Flex Logix’ EFLX eFPGA IP has the fewest metal layers required of any eFPGA supplier:
EFLX100 40nm 5 metal layers (m1+4x)
EFLX4K 28nm 6 metal layers (m1+5x)
EFLX150 16nm 6 metal layers (m1+2xa_1xd_h_2xe_vh)
EFLX4K 16nm 7 metal layers (m1+2xa_1xd_h_3xe_vhv)
We can do this, with high density of LUTs/mm2, because of our revolutionary programmable interconnect which won the 2015 ISSCC Outstanding Paper Award and is covered by 3 patents issued in the USA this year.
The traditional mesh interconnect takes more area and more interconnect layers to achieve the same density.

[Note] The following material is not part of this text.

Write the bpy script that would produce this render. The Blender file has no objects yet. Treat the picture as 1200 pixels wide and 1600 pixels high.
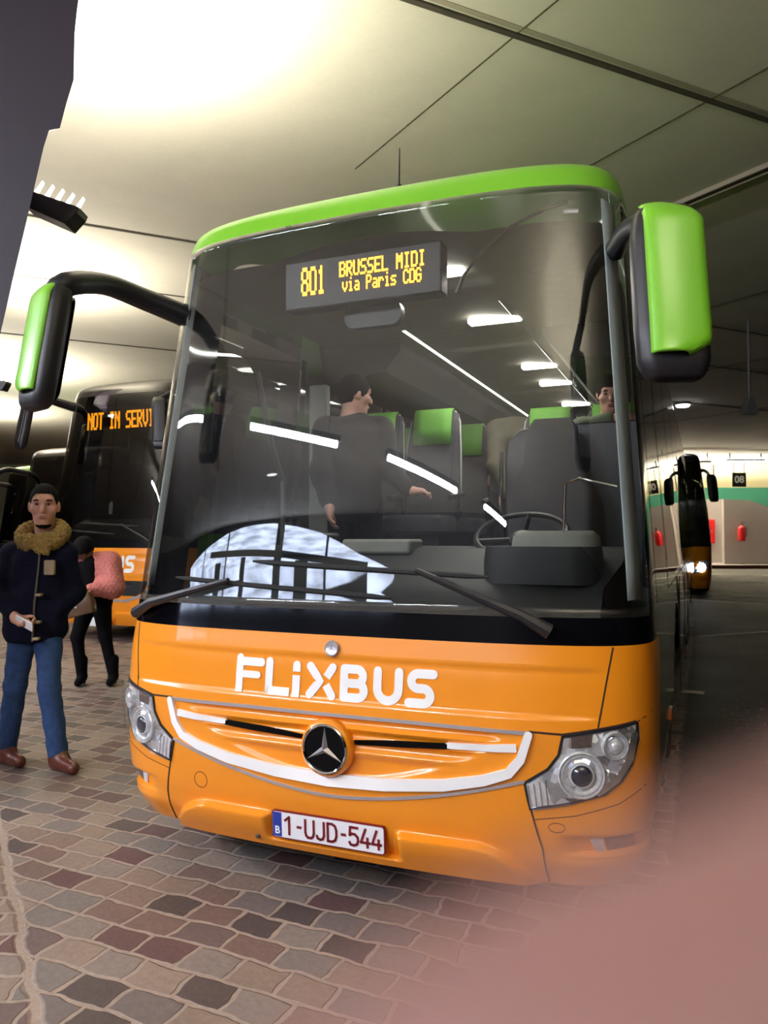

eFPGA companies who provide their IP based on their FPGA chip designs will require customers to adopt their metal stack with near-maximum-metal layers. If a customer wants one of the other 20-30 metal stacks, the supplier needs to re-route: since different metal stacks have different thicknesses/pitches, this is not easy and involves either giving up performance or resizing transistors for performance. And, if a customer uses a metal stack with fewer layers it is quite likely it won’t be possible to deliver a solution (if the FPGA company could have used fewer layers they would have: remember each layer costs 5-10% more, cumulatively). A last problem with a re-route is that it won’t be proven in silicon when you get it.
So in evaluating eFPGA, consider the implications for the back-end designers, not just software tools, area and performance (which are of course very important as well).